→ PROBLEM TO WORK ON: Using the listing below, copy exactly the lines from the one containing "What Godot script" to the one containing "# A bay with", both lines included, and no others.

→ DATASET CONTENT:
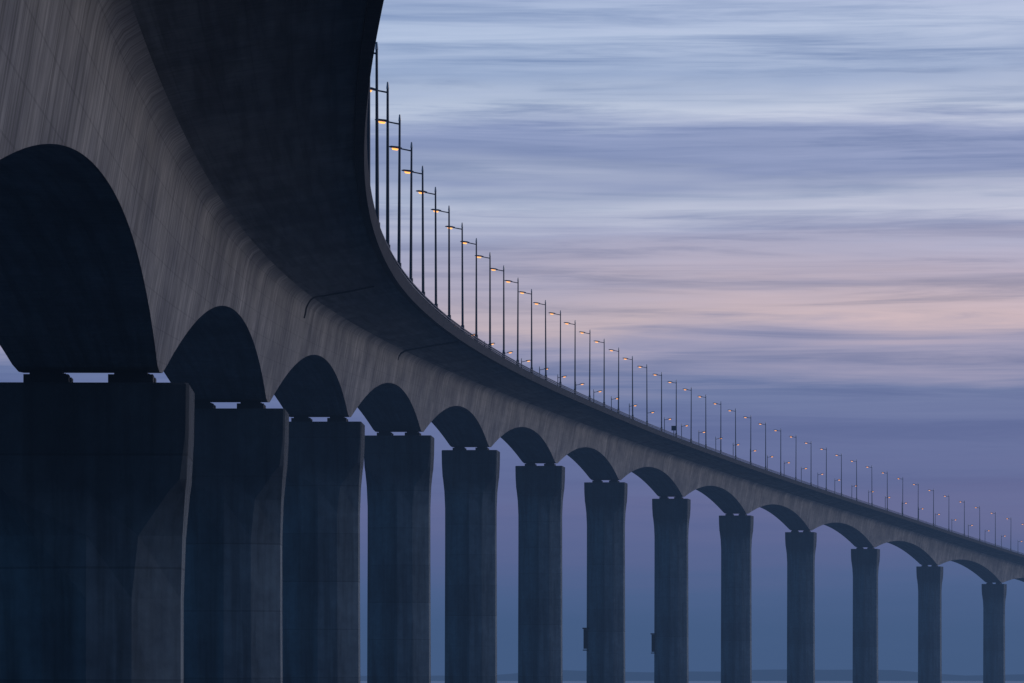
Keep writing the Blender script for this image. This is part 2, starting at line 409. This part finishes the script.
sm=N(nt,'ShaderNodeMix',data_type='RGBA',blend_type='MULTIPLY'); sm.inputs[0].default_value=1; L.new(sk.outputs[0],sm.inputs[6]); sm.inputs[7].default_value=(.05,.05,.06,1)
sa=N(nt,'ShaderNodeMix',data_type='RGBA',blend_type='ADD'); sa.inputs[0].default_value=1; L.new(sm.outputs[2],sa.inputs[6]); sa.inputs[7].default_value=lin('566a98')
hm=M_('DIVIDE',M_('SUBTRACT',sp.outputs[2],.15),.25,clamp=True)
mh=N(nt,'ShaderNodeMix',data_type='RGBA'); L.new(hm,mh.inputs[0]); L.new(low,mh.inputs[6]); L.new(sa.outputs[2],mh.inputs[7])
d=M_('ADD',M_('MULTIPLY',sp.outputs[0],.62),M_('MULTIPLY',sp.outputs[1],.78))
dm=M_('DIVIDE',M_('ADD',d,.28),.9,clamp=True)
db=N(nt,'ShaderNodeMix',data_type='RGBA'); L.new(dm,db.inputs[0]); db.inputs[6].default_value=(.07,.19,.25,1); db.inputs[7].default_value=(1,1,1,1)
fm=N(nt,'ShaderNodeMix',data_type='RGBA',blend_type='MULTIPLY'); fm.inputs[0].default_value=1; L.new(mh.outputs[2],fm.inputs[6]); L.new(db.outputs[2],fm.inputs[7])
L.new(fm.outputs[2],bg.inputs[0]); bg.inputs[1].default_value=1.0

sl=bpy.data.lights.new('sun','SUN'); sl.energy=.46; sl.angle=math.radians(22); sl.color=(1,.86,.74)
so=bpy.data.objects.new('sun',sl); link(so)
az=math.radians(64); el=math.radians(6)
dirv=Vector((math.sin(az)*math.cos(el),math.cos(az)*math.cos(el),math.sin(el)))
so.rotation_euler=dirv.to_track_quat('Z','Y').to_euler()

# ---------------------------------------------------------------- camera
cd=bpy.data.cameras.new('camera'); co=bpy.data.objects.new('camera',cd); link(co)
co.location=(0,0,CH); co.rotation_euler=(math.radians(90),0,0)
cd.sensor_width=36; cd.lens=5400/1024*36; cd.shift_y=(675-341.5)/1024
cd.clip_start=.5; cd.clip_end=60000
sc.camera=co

* * *

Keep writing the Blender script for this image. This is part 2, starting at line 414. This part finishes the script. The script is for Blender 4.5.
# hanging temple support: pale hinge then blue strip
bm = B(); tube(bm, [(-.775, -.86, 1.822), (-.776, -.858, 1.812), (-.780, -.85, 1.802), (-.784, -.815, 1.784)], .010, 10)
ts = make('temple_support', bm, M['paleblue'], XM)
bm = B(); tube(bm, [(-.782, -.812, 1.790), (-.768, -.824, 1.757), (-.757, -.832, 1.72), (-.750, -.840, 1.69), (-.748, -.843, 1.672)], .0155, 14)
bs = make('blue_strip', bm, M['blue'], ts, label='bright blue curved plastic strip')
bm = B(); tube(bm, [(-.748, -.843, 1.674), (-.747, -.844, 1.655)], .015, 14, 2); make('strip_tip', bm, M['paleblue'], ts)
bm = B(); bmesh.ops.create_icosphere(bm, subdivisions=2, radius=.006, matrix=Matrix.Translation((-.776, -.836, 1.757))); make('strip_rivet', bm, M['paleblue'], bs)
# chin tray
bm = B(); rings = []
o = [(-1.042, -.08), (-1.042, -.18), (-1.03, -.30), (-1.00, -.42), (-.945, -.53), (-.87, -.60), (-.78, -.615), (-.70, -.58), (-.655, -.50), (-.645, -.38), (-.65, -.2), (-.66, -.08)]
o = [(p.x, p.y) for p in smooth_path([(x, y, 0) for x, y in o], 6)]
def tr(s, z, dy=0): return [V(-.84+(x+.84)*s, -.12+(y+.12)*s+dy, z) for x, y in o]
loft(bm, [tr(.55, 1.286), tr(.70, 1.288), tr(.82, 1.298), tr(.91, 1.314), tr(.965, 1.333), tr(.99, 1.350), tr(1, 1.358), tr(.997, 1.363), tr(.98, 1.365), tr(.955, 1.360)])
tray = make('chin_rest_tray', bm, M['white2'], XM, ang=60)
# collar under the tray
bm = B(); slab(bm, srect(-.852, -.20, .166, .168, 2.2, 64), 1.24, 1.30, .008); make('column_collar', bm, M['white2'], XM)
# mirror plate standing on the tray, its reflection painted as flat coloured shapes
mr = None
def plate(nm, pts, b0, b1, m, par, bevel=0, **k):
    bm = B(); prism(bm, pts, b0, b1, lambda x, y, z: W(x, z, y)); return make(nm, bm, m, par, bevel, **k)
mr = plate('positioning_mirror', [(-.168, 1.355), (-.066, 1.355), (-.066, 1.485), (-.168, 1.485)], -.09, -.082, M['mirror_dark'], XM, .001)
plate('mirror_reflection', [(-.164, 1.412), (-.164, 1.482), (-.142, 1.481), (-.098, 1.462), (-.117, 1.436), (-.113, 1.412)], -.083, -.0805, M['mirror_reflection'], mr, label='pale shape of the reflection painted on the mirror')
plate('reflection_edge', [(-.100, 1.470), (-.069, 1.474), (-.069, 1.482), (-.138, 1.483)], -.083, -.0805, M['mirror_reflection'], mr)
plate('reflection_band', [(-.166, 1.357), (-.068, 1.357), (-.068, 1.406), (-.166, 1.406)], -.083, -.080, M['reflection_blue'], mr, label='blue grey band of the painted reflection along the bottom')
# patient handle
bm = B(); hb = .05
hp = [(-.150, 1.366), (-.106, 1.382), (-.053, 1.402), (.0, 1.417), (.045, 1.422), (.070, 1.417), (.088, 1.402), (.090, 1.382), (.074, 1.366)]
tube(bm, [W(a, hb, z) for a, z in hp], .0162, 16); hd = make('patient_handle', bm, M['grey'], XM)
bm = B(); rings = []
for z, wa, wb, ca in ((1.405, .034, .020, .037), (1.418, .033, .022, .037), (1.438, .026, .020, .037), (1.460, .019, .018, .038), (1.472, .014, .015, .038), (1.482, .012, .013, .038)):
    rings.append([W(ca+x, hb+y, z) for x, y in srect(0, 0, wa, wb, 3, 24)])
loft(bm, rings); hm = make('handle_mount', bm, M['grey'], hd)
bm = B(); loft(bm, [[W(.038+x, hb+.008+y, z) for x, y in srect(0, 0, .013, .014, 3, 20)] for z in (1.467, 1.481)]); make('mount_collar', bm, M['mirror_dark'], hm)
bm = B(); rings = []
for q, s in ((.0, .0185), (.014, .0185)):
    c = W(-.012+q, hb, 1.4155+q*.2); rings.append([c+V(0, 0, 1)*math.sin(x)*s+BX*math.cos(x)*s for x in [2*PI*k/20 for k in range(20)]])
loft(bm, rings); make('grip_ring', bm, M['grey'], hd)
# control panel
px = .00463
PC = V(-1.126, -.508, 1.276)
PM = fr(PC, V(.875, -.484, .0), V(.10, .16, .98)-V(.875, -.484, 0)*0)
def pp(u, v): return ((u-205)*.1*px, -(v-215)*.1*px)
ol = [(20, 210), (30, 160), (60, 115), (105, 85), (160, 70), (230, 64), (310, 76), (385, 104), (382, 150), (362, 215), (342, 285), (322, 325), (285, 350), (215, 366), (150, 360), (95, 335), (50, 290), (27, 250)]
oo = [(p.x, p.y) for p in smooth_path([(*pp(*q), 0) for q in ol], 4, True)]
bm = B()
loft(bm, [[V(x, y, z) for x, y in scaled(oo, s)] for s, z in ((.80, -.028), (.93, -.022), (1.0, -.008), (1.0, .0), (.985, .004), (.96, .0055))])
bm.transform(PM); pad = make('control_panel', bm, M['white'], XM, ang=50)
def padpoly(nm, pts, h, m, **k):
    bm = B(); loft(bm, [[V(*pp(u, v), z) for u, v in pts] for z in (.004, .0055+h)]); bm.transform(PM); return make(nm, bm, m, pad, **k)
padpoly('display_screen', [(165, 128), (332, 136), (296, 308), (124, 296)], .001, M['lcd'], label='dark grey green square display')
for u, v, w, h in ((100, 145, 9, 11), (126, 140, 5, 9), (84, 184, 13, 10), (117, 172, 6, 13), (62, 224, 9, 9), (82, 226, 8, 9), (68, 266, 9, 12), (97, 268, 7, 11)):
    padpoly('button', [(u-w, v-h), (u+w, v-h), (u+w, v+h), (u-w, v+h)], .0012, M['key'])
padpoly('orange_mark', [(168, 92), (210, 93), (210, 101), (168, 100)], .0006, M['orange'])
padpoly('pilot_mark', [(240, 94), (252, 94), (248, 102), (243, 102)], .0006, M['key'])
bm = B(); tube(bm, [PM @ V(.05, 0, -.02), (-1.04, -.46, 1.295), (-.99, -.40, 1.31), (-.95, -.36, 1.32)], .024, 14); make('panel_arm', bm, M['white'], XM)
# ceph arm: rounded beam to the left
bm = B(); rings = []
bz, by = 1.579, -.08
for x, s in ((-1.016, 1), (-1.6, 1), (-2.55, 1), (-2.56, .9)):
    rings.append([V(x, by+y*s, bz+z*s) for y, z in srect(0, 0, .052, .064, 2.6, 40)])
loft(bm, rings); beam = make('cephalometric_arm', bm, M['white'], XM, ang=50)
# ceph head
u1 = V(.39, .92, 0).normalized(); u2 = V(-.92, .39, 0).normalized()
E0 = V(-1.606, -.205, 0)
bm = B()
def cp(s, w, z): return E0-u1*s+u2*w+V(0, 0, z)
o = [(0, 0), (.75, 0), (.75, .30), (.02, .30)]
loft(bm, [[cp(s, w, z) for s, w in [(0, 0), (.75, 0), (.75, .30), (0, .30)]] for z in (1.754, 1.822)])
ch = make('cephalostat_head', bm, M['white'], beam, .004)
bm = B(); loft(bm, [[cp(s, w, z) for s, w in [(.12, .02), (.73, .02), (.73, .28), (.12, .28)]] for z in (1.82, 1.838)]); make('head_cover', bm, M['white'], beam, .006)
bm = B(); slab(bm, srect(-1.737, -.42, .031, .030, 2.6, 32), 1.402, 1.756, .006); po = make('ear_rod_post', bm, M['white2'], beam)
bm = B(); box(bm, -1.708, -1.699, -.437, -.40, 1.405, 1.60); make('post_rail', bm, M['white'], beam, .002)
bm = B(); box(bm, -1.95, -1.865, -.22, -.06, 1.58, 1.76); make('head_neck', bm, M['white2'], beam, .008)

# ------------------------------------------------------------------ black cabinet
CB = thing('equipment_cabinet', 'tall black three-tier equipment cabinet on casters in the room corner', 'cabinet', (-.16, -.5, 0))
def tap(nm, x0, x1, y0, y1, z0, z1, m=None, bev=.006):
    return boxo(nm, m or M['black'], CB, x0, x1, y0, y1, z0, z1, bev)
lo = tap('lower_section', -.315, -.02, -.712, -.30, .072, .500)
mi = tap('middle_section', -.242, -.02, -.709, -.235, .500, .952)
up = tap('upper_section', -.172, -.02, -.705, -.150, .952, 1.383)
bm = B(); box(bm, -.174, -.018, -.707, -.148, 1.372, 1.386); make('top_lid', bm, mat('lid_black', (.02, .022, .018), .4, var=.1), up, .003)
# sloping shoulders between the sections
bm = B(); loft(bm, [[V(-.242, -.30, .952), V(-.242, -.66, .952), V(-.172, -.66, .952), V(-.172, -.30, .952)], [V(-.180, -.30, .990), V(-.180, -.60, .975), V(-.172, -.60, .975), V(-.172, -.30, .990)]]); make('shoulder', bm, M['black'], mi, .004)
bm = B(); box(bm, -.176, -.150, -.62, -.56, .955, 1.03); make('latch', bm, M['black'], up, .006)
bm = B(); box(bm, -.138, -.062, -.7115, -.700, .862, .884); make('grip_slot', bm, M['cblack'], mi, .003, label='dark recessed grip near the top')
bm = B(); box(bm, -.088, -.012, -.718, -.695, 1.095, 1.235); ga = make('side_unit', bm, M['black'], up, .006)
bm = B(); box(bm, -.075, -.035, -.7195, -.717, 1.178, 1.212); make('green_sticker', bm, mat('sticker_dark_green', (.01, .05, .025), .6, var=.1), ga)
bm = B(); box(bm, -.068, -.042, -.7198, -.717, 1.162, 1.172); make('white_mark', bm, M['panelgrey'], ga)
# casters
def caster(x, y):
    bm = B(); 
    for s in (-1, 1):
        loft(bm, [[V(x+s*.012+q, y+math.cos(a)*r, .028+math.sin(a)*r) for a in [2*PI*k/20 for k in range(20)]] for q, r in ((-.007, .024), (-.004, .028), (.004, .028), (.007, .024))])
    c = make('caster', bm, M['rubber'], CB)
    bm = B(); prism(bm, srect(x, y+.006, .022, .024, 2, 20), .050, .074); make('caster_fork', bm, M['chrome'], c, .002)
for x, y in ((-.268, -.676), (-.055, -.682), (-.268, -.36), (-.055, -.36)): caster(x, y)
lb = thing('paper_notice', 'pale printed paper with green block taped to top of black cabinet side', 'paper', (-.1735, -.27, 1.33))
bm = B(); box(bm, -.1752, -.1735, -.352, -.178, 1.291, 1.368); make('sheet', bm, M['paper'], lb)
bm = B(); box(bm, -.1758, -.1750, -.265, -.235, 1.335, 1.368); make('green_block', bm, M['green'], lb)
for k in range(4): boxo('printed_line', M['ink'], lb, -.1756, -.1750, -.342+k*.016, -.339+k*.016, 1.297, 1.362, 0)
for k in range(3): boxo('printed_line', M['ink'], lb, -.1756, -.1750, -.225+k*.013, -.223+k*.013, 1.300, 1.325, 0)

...

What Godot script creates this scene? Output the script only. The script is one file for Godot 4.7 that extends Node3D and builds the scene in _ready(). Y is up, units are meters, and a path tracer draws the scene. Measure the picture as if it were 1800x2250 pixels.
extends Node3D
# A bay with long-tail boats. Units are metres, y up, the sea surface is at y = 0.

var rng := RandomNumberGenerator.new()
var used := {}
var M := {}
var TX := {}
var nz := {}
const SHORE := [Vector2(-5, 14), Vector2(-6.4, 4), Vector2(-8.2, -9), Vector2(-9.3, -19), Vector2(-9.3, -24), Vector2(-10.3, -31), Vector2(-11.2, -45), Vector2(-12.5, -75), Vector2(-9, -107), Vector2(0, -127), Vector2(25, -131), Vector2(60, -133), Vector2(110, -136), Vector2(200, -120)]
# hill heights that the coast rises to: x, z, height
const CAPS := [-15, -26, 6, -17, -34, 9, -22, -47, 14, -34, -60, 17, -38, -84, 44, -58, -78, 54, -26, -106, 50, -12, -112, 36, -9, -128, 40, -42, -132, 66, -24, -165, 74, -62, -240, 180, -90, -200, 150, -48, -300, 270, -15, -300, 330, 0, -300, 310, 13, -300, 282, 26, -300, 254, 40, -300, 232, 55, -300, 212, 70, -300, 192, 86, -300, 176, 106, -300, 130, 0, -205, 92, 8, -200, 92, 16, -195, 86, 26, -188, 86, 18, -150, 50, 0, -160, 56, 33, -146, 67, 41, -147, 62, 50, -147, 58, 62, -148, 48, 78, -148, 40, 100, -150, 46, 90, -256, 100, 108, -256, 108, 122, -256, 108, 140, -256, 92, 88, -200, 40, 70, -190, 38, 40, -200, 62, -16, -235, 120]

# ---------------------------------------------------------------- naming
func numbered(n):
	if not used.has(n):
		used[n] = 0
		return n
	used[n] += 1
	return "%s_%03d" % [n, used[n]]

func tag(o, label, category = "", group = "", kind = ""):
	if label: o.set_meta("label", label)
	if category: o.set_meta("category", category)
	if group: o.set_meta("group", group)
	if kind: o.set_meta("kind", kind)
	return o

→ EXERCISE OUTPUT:
What Godot script creates this scene? Output the script only. The script is one file for Godot 4.7 that extends Node3D and builds the scene in _ready(). Y is up, units are meters, and a path tracer draws the scene. Measure the picture as if it were 1800x2250 pixels.
extends Node3D
# A bay with long-tail boats. Units are metres, y up, the sea surface is at y = 0.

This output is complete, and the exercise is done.